— Start —

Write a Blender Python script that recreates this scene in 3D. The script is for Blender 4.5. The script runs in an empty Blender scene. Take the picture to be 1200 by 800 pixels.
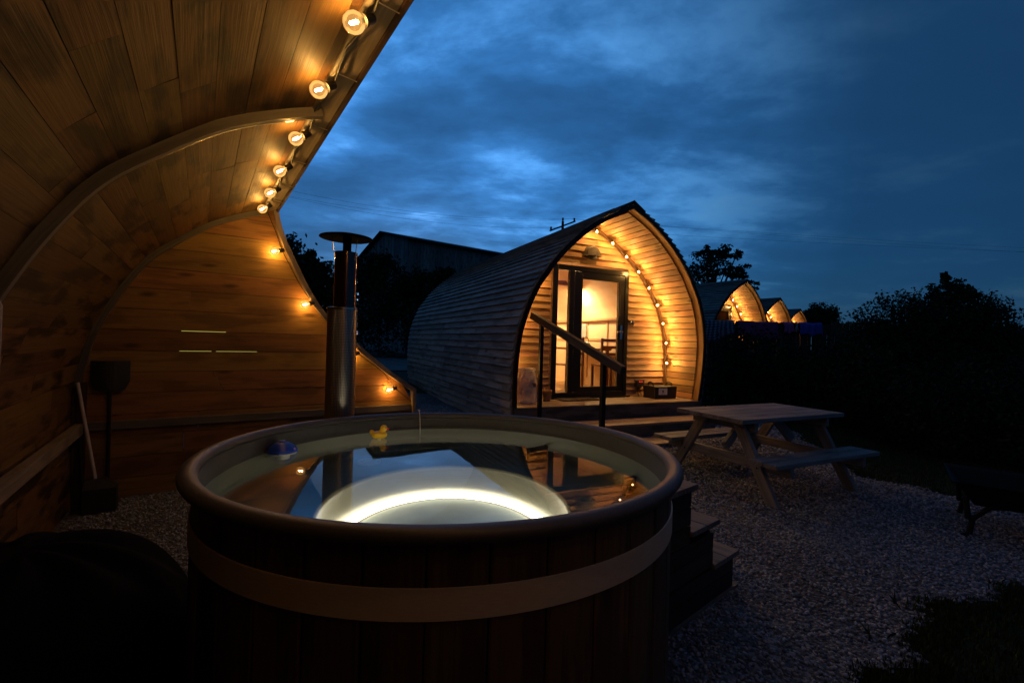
import bpy, bmesh, math, random
import numpy as np
from mathutils import Vector, Matrix, Euler
random.seed(7); RNG = np.random.default_rng(7)
sc = bpy.context.scene
COL = sc.collection
R = math.radians

# ------------------------------------------------------------------ helpers
def V(*a): return Vector(a)

class MB:
    """collects faces with board-space UVs and a per-board random value; build() links ONE mesh object"""
    def __init__(s): s.v = []; s.f = []; s.uv = []; s.r = []
    def face(s, pts, uv=None, r=0.5):
        i = len(s.v); s.v += [tuple(p) for p in pts]; s.f.append(tuple(range(i, i+len(pts))))
        if uv is None:
            a = Vector(pts[0]); e = (Vector(pts[1])-a); L = e.length or 1; e = e/L
            n = e.cross(Vector(pts[-1])-a); g = n.cross(e); g = g/(g.length or 1)
            uv = [((Vector(p)-a).dot(e), (Vector(p)-a).dot(g)) for p in pts]
        s.uv += list(uv); s.r.append((r, len(pts)))
    def prism(s, A, B, r=None, caps=True):
        """loft polygon A to polygon B (same count); u runs from A to B"""
        r = random.random() if r is None else r
        A = [Vector(p) for p in A]; B = [Vector(p) for p in B]; n = len(A)
        u0 = random.uniform(0, 50); v0 = random.uniform(0, 50); v = v0
        for i in range(n):
            j = (i+1) % n; w = (A[j]-A[i]).length; L = (B[i]-A[i]).length; L2 = (B[j]-A[j]).length
            s.face([A[i], B[i], B[j], A[j]], [(u0, v), (u0+L, v), (u0+L2, v+w), (u0, v+w)], r); v += w
        if caps:
            for P, f in ((A, 0), (B, 1)):
                c = P if f else P[::-1]
                s.face(c, [(u0+(p-P[0]).length*.1, v0+(p-P[0]).length) for p in c], r)
    def beam(s, p0, p1, w, h, up=(0, 0, 1), r=None):
        p0 = Vector(p0); p1 = Vector(p1); d = (p1-p0).normalized(); up = Vector(up)
        x = d.cross(up).normalized(); y = x.cross(d).normalized()
        q = [x*a*w/2+y*b*h/2 for a, b in ((-1, -1), (1, -1), (1, 1), (-1, 1))]
        s.prism([p0+k for k in q], [p1+k for k in q], r)
    def box(s, lo, hi, r=None):
        x0, y0, z0 = lo; x1, y1, z1 = hi
        d = [x1-x0, y1-y0, z1-z0]; k = d.index(max(d))
        if k == 0: s.prism([(x0, y0, z0), (x0, y1, z0), (x0, y1, z1), (x0, y0, z1)], [(x1, y0, z0), (x1, y1, z0), (x1, y1, z1), (x1, y0, z1)], r)
        elif k == 1: s.prism([(x1, y0, z0), (x0, y0, z0), (x0, y0, z1), (x1, y0, z1)], [(x1, y1, z0), (x0, y1, z0), (x0, y1, z1), (x1, y1, z1)], r)
        else: s.prism([(x0, y0, z0), (x1, y0, z0), (x1, y1, z0), (x0, y1, z0)], [(x0, y0, z1), (x1, y0, z1), (x1, y1, z1), (x0, y1, z1)], r)
    def tube(s, path, rad, n=10, r=.5, caps=True):
        path = [Vector(p) for p in path]; rads = rad if isinstance(rad, (list, tuple)) else [rad]*len(path)
        rings = []; x = None
        for i, p in enumerate(path):
            d = (path[min(i+1, len(path)-1)]-path[max(i-1, 0)]).normalized()
            if x is None: x = d.orthogonal().normalized()
            else: x = (x-d*x.dot(d)).normalized()
            y = d.cross(x)
            rings.append([p+(x*math.cos(a)+y*math.sin(a))*rads[i] for a in [2*math.pi*k/n for k in range(n)]])
        u = 0
        for i in range(len(rings)-1):
            L = (path[i+1]-path[i]).length
            for k in range(n):
                j = (k+1) % n; w = 2*math.pi*rads[i]/n
                s.face([rings[i][k], rings[i][j], rings[i+1][j], rings[i+1][k]], [(u, k*w), (u, (k+1)*w), (u+L, (k+1)*w), (u+L, k*w)], r)
            u += L
        if caps: s.face(rings[0][::-1], r=r); s.face(rings[-1], r=r)
    def lathe(s, prof, c=(0, 0, 0), n=48, r=.5, a0=0, a1=2*math.pi, M=None):
        c = Vector(c); M = M or Matrix.Identity(3)
        P = lambda q, a: c+M@Vector((q[0]*math.cos(a), q[0]*math.sin(a), q[1]))
        v = 0
        for i in range(len(prof)-1):
            dv = math.hypot(prof[i+1][0]-prof[i][0], prof[i+1][1]-prof[i][1])
            for k in range(n):
                a = a0+(a1-a0)*k/n; b = a0+(a1-a0)*(k+1)/n; w = max(prof[i][0], prof[i+1][0])
                p = [P(prof[i], a), P(prof[i], b), P(prof[i+1], b), P(prof[i+1], a)]
                uv = [(a*w, v), (b*w, v), (b*w, v+dv), (a*w, v+dv)]
                if prof[i][0] < 1e-6: p.pop(0); uv.pop(0)
                elif prof[i+1][0] < 1e-6: p.pop(); uv.pop()
                s.face(p, uv, r)
            v += dv
    def ball(s, c, rad, n=14, m=8, r=.5, M=None):
        if not isinstance(rad, (tuple, list)): rad = (rad,)*3
        prof = [(math.sin(math.pi*i/m), -math.cos(math.pi*i/m)) for i in range(m+1)]
        prof[0] = (0, -1); prof[-1] = (0, 1)
        D = Matrix.Diagonal(rad)
        s.lathe(prof, c, n, r, M=(M@D if M else D))
    def sweep(s, path, nrm, w, h, r=None, side=None):
        """rectangular section swept along path; nrm = outward normal per point, side = fixed side vector"""
        path = [Vector(p) for p in path]; r = random.random() if r is None else r
        rings = []
        for i, p in enumerate(path):
            n_ = Vector(nrm[i]).normalized()
            sd = Vector(side).normalized() if side else n_.cross(path[min(i+1, len(path)-1)]-path[max(i-1, 0)]).normalized()
            rings.append([p+sd*a*w/2+n_*b*h/2 for a, b in ((-1, -1), (1, -1), (1, 1), (-1, 1))])
        u = random.uniform(0, 30)
        for i in range(len(rings)-1):
            L = (path[i+1]-path[i]).length; v = 3.
            for k in range(4):
                j = (k+1) % 4; ww = (rings[i][j]-rings[i][k]).length
                s.face([rings[i][k], rings[i+1][k], rings[i+1][j], rings[i][j]], [(u, v), (u+L, v), (u+L, v+ww), (u, v+ww)], r); v += ww
            u += L
        s.face(rings[0][::-1], r=r); s.face(rings[-1], r=r)
    def build(s, name, mat, parent=None, smooth=False, weld=True, bevel=0):
        me = bpy.data.meshes.new(name); me.from_pydata(s.v, [], s.f)
        ul = me.uv_layers.new(name='UVMap'); ul.data.foreach_set('uv', np.array(s.uv, dtype=np.float32).ravel())
        at = me.attributes.new('rnd', 'FLOAT', 'FACE'); at.data.foreach_set('value', np.array([q[0] for q in s.r], dtype=np.float32))
        bm = bmesh.new(); bm.from_mesh(me)
        if weld: bmesh.ops.remove_doubles(bm, verts=bm.verts, dist=2e-5)
        bmesh.ops.recalc_face_normals(bm, faces=bm.faces)
        bm.to_mesh(me); bm.free()
        me.materials.append(mat)
        if smooth:
            me.polygons.foreach_set('use_smooth', [True]*len(me.polygons))
            if smooth != 'all': me.set_sharp_from_angle(angle=R(40))
        o = bpy.data.objects.new(name, me); COL.objects.link(o)
        if parent: o.parent = parent
        if bevel:
            b = o.modifiers.new('Bevel', 'BEVEL'); b.width = bevel; b.segments = 2; b.limit_method = 'ANGLE'
        return o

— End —

Go through the material above and print all of it exactly, except the pictures.

#### [ANSWER TO THE PROBLEM]
Write a Blender Python script that recreates this scene in 3D. The script is for Blender 4.5. The script runs in an empty Blender scene. Take the picture to be 1200 by 800 pixels.
import bpy, bmesh, math, random
import numpy as np
from mathutils import Vector, Matrix, Euler
random.seed(7); RNG = np.random.default_rng(7)
sc = bpy.context.scene
COL = sc.collection
R = math.radians

# ------------------------------------------------------------------ helpers
def V(*a): return Vector(a)

class MB:
    """collects faces with board-space UVs and a per-board random value; build() links ONE mesh object"""
    def __init__(s): s.v = []; s.f = []; s.uv = []; s.r = []
    def face(s, pts, uv=None, r=0.5):
        i = len(s.v); s.v += [tuple(p) for p in pts]; s.f.append(tuple(range(i, i+len(pts))))
        if uv is None:
            a = Vector(pts[0]); e = (Vector(pts[1])-a); L = e.length or 1; e = e/L
            n = e.cross(Vector(pts[-1])-a); g = n.cross(e); g = g/(g.length or 1)
            uv = [((Vector(p)-a).dot(e), (Vector(p)-a).dot(g)) for p in pts]
        s.uv += list(uv); s.r.append((r, len(pts)))
    def prism(s, A, B, r=None, caps=True):
        """loft polygon A to polygon B (same count); u runs from A to B"""
        r = random.random() if r is None else r
        A = [Vector(p) for p in A]; B = [Vector(p) for p in B]; n = len(A)
        u0 = random.uniform(0, 50); v0 = random.uniform(0, 50); v = v0
        for i in range(n):
            j = (i+1) % n; w = (A[j]-A[i]).length; L = (B[i]-A[i]).length; L2 = (B[j]-A[j]).length
            s.face([A[i], B[i], B[j], A[j]], [(u0, v), (u0+L, v), (u0+L2, v+w), (u0, v+w)], r); v += w
        if caps:
            for P, f in ((A, 0), (B, 1)):
                c = P if f else P[::-1]
                s.face(c, [(u0+(p-P[0]).length*.1, v0+(p-P[0]).length) for p in c], r)
    def beam(s, p0, p1, w, h, up=(0, 0, 1), r=None):
        p0 = Vector(p0); p1 = Vector(p1); d = (p1-p0).normalized(); up = Vector(up)
        x = d.cross(up).normalized(); y = x.cross(d).normalized()
        q = [x*a*w/2+y*b*h/2 for a, b in ((-1, -1), (1, -1), (1, 1), (-1, 1))]
        s.prism([p0+k for k in q], [p1+k for k in q], r)
    def box(s, lo, hi, r=None):
        x0, y0, z0 = lo; x1, y1, z1 = hi
        d = [x1-x0, y1-y0, z1-z0]; k = d.index(max(d))
        if k == 0: s.prism([(x0, y0, z0), (x0, y1, z0), (x0, y1, z1), (x0, y0, z1)], [(x1, y0, z0), (x1, y1, z0), (x1, y1, z1), (x1, y0, z1)], r)
        elif k == 1: s.prism([(x1, y0, z0), (x0, y0, z0), (x0, y0, z1), (x1, y0, z1)], [(x1, y1, z0), (x0, y1, z0), (x0, y1, z1), (x1, y1, z1)], r)
        else: s.prism([(x0, y0, z0), (x1, y0, z0), (x1, y1, z0), (x0, y1, z0)], [(x0, y0, z1), (x1, y0, z1), (x1, y1, z1), (x0, y1, z1)], r)
    def tube(s, path, rad, n=10, r=.5, caps=True):
        path = [Vector(p) for p in path]; rads = rad if isinstance(rad, (list, tuple)) else [rad]*len(path)
        rings = []; x = None
        for i, p in enumerate(path):
            d = (path[min(i+1, len(path)-1)]-path[max(i-1, 0)]).normalized()
            if x is None: x = d.orthogonal().normalized()
            else: x = (x-d*x.dot(d)).normalized()
            y = d.cross(x)
            rings.append([p+(x*math.cos(a)+y*math.sin(a))*rads[i] for a in [2*math.pi*k/n for k in range(n)]])
        u = 0
        for i in range(len(rings)-1):
            L = (path[i+1]-path[i]).length
            for k in range(n):
                j = (k+1) % n; w = 2*math.pi*rads[i]/n
                s.face([rings[i][k], rings[i][j], rings[i+1][j], rings[i+1][k]], [(u, k*w), (u, (k+1)*w), (u+L, (k+1)*w), (u+L, k*w)], r)
            u += L
        if caps: s.face(rings[0][::-1], r=r); s.face(rings[-1], r=r)
    def lathe(s, prof, c=(0, 0, 0), n=48, r=.5, a0=0, a1=2*math.pi, M=None):
        c = Vector(c); M = M or Matrix.Identity(3)
        P = lambda q, a: c+M@Vector((q[0]*math.cos(a), q[0]*math.sin(a), q[1]))
        v = 0
        for i in range(len(prof)-1):
            dv = math.hypot(prof[i+1][0]-prof[i][0], prof[i+1][1]-prof[i][1])
            for k in range(n):
                a = a0+(a1-a0)*k/n; b = a0+(a1-a0)*(k+1)/n; w = max(prof[i][0], prof[i+1][0])
                p = [P(prof[i], a), P(prof[i], b), P(prof[i+1], b), P(prof[i+1], a)]
                uv = [(a*w, v), (b*w, v), (b*w, v+dv), (a*w, v+dv)]
                if prof[i][0] < 1e-6: p.pop(0); uv.pop(0)
                elif prof[i+1][0] < 1e-6: p.pop(); uv.pop()
                s.face(p, uv, r)
            v += dv
    def ball(s, c, rad, n=14, m=8, r=.5, M=None):
        if not isinstance(rad, (tuple, list)): rad = (rad,)*3
        prof = [(math.sin(math.pi*i/m), -math.cos(math.pi*i/m)) for i in range(m+1)]
        prof[0] = (0, -1); prof[-1] = (0, 1)
        D = Matrix.Diagonal(rad)
        s.lathe(prof, c, n, r, M=(M@D if M else D))
    def sweep(s, path, nrm, w, h, r=None, side=None):
        """rectangular section swept along path; nrm = outward normal per point, side = fixed side vector"""
        path = [Vector(p) for p in path]; r = random.random() if r is None else r
        rings = []
        for i, p in enumerate(path):
            n_ = Vector(nrm[i]).normalized()
            sd = Vector(side).normalized() if side else n_.cross(path[min(i+1, len(path)-1)]-path[max(i-1, 0)]).normalized()
            rings.append([p+sd*a*w/2+n_*b*h/2 for a, b in ((-1, -1), (1, -1), (1, 1), (-1, 1))])
        u = random.uniform(0, 30)
        for i in range(len(rings)-1):
            L = (path[i+1]-path[i]).length; v = 3.
            for k in range(4):
                j = (k+1) % 4; ww = (rings[i][j]-rings[i][k]).length
                s.face([rings[i][k], rings[i+1][k], rings[i+1][j], rings[i][j]], [(u, v), (u+L, v), (u+L, v+ww), (u, v+ww)], r); v += ww
            u += L
        s.face(rings[0][::-1], r=r); s.face(rings[-1], r=r)
    def build(s, name, mat, parent=None, smooth=False, weld=True, bevel=0):
        me = bpy.data.meshes.new(name); me.from_pydata(s.v, [], s.f)
        ul = me.uv_layers.new(name='UVMap'); ul.data.foreach_set('uv', np.array(s.uv, dtype=np.float32).ravel())
        at = me.attributes.new('rnd', 'FLOAT', 'FACE'); at.data.foreach_set('value', np.array([q[0] for q in s.r], dtype=np.float32))
        bm = bmesh.new(); bm.from_mesh(me)
        if weld: bmesh.ops.remove_doubles(bm, verts=bm.verts, dist=2e-5)
        bmesh.ops.recalc_face_normals(bm, faces=bm.faces)
        bm.to_mesh(me); bm.free()
        me.materials.append(mat)
        if smooth:
            me.polygons.foreach_set('use_smooth', [True]*len(me.polygons))
            if smooth != 'all': me.set_sharp_from_angle(angle=R(40))
        o = bpy.data.objects.new(name, me); COL.objects.link(o)
        if parent: o.parent = parent
        if bevel:
            b = o.modifiers.new('Bevel', 'BEVEL'); b.width = bevel; b.segments = 2; b.limit_method = 'ANGLE'
        return o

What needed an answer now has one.